Nominate your favorite Maine businesses for Best of Maine!

A Very General Store

In tiny Smyrna, the Amish-owned Pioneer Place carries (almost) everything you need.

The Pioneer Place: Smyrna's General Store
By Joyce Kryzak
Photographed by Tristan Spinski

Propane lamps cast a straw-colored, tremulous light throughout The Pioneer Place, U.S.A, Smyrna’s only general store, where the shelves are packed tightly with every tool, dry good, and sundry imaginable. Need a feed bucket? A spool of lamp wicks? How about a briefcase-size bag of jerky or a 5-gallon pail of raw honey?

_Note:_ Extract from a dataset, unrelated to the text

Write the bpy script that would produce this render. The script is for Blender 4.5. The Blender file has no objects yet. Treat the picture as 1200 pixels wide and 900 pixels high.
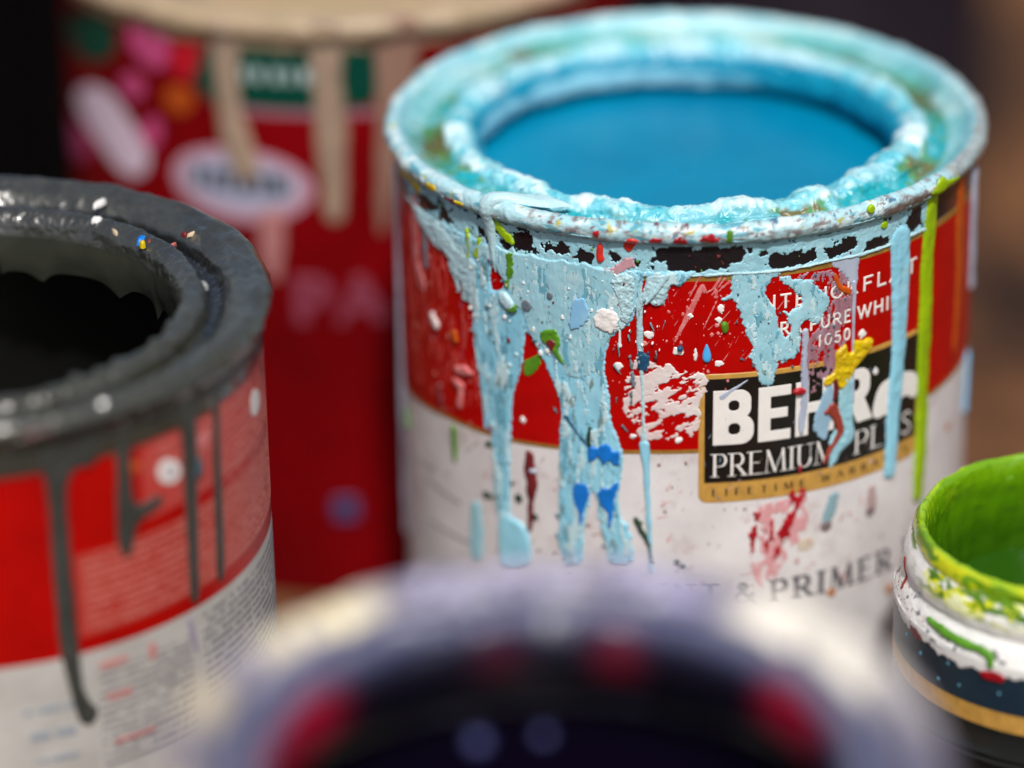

For nearly a quarter century, the Amish-owned establishment has supplied much of whatever this farming community of 425 people needs, and at darn good prices to boot. “My husband goes in there at least once a week,” says Nancy Leathers, who works at Whitey’s gas station down the road. “I never know what he’s going to come out with.”

Pioneer Place is especially crucial to Smyrna’s 22 Amish families, who travel by horse and buggy and can’t easily access Houlton, the nearest service center, some 17 miles east. “It’s inconvenient, but we also try to avoid going there because of the hostile environment,” says Chris Hilty, the store’s gray-bearded, soft-spoken proprietor. Hilty doesn’t mean that the Amish are treated badly in Houlton. Rather, he’s talking about a high-tech culture that’s at odds with the Amish’s simple lifestyle.

Migrating from Michigan in 1996, Hilty’s family was among the first Amish to settle in Smyrna, which was the first Amish community in Maine. Today, there are nine settlements scattered across the state, including four in Aroostook County; some are offshoots from Smyrna, other Amish families hailed from Tennessee, Kentucky, Iowa, New York, and elsewhere.

Those the Amish call “the English” (that is, non-Amish folks) make up about 75 percent of the customers at Pioneer Place, which Hilty, 63, runs with the help of his 10 children. “They seem to find out about us somehow,” he says. Hilty doesn’t advertise beyond Smyrna and was surprised to learn that his store has a Facebook page.

Not as strict as some Amish sects, the Smyrna group allows bike riding and telephones in their businesses, and they’ll accept car rides when absolutely necessary. With businesses that include greenhouses and manufacturers of metal roofs, wooden storage sheds, and furniture, they have, in their industrious and reserved ways, reinvigorated a town that was in decline. “They’ve revived a lot of the old farms,” Leathers says. “They’ve brought a lot to this little community.”

2539 U.S. Rte. 2, Smyrna. 207-757-8984. Closed Thursdays and Sundays.